China Daily Brief Editorial
Strategic Insight
China Daily Brief

Leapmotor, a fast‑growing Chinese electric‑vehicle maker, has joined a widening corporate drive to punish online smear campaigns by opening a public tip line with rewards of RMB 50,000 to 5 million for verifiable leads. The company published an appeal on social platforms on March 2 inviting the public to report “black PR” — a catchall it uses for fabricated stories, malicious edits of images and video, extortionate rumours and impersonations of officials or experts that it says harm its commercial reputation and product standing.

The firm sets a high evidentiary bar: tips must include clear evidence, come from lawful sources, and be confirmed by judicial or enforcement authorities before rewards are paid. Leapmotor says it will scale awards according to the value of the clue, the strength of the proof and the final handling by authorities, and that the first person to provide key operative evidence on a case will receive the payment.
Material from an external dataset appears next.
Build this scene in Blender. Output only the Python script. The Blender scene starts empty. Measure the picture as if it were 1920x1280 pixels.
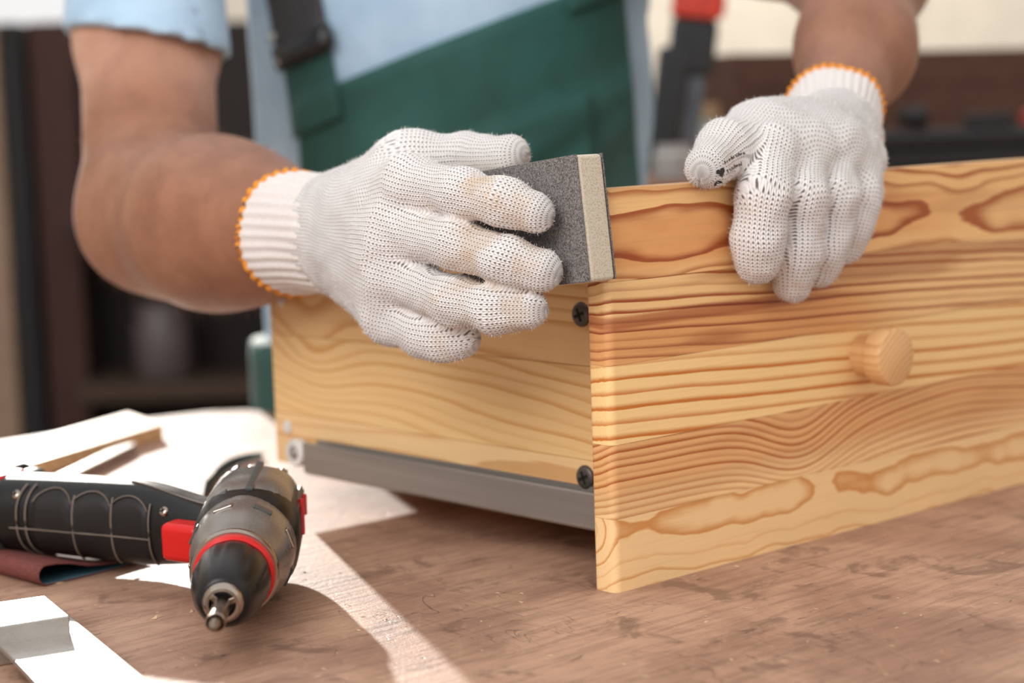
import bpy, bmesh, math, random
import numpy as np
from mathutils import Vector, Matrix

random.seed(4)
SC = bpy.context.scene
COL = SC.collection
rad = math.radians

# ------------------------------------------------------------------ camera
cam_d = bpy.data.cameras.new('camera')
cam = bpy.data.objects.new('camera', cam_d)
COL.objects.link(cam)
SC.camera = cam
cam_d.sensor_width = 36.0
cam_d.lens = 3550.0 / 1920.0 * 36.0
PITCH = math.atan(419 / 3550.0)
ROLL = math.atan(0.035)
_f = Vector((0, math.cos(PITCH), -math.sin(PITCH)))
_d = Vector((0, -math.sin(PITCH), -math.cos(PITCH)))
_r = Vector((1, 0, 0))
_x = _r * math.cos(ROLL) + _d * math.sin(ROLL)
_y = _d * math.cos(ROLL) - _r * math.sin(ROLL)
_m = Matrix((_x, -_y, -_f)).transposed().to_4x4()
_m.translation = Vector((0, 0, 0.247))
cam.matrix_world = _m
cam_d.clip_start = 0.02
cam_d.dof.use_dof = True
cam_d.dof.focus_distance = 0.955
cam_d.dof.aperture_fstop = 4.8

# ------------------------------------------------------------------ light
world = bpy.data.worlds.new('daylight')
SC.world = world
world.use_nodes = True
bg = world.node_tree.nodes['Background']
bg.inputs[0].default_value = (1.0, 0.98, 0.975, 1)
bg.inputs[1].default_value = 0.88

sun_d = bpy.data.lights.new('sun', 'SUN')
sun = bpy.data.objects.new('sun', sun_d)
COL.objects.link(sun)
SUN_EL = rad(13.2)
sdir = Vector((0.300 * math.cos(SUN_EL), -0.954 * math.cos(SUN_EL), -math.sin(SUN_EL)))
sun.rotation_euler = sdir.to_track_quat('-Z', 'Y').to_euler()
sun.location = (-1.5, 6, 3)
sun_d.energy = 5.4
sun_d.angle = rad(0.9)
sun_d.color = (1.0, 0.95, 0.88)

def area_light(name, loc, target, size, energy, color):
    d = bpy.data.lights.new(name, 'AREA')
    d.shape = 'RECTANGLE'
    d.size, d.size_y = size
    d.energy = energy
    d.color = color
    o = bpy.data.objects.new(name, d)
    COL.objects.link(o)
    o.location = loc
    o.rotation_euler = (Vector(target) - Vector(loc)).to_track_quat('-Z', 'Y').to_euler()
    return o

area_light('front_fill_light', (-1.3, -0.9, 1.7), (0.05, 1.1, 0.1), (1.6, 1.6), 46.0, (1.0, 0.99, 0.97))  # soft fill added at front left, no real window there
area_light('wall_fill_light', (0.50, 3.35, 1.25), (0.52, 4.2, 0.42), (0.4, 0.3), 11.0, (1.0, 0.93, 0.82))  # unseen light added to brighten the back wall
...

The move is not isolated. Established and new Chinese automakers — notably BYD, NIO, Geely’s Zeekr and others — have recently announced or increased bounty schemes to crack down on coordinated online attacks, and some have raised maximum awards to the same RMB 5 million level Leapmotor now offers. Beijing has also signalled a crackdown: last September the Ministry of Industry and Information Technology and five other departments launched a nationwide, three‑month clean‑up targeting “network chaos” in the auto sector, singling out AI‑enabled water armies, deepfakes and organised campaigns that attempt to distort public sentiment and market order.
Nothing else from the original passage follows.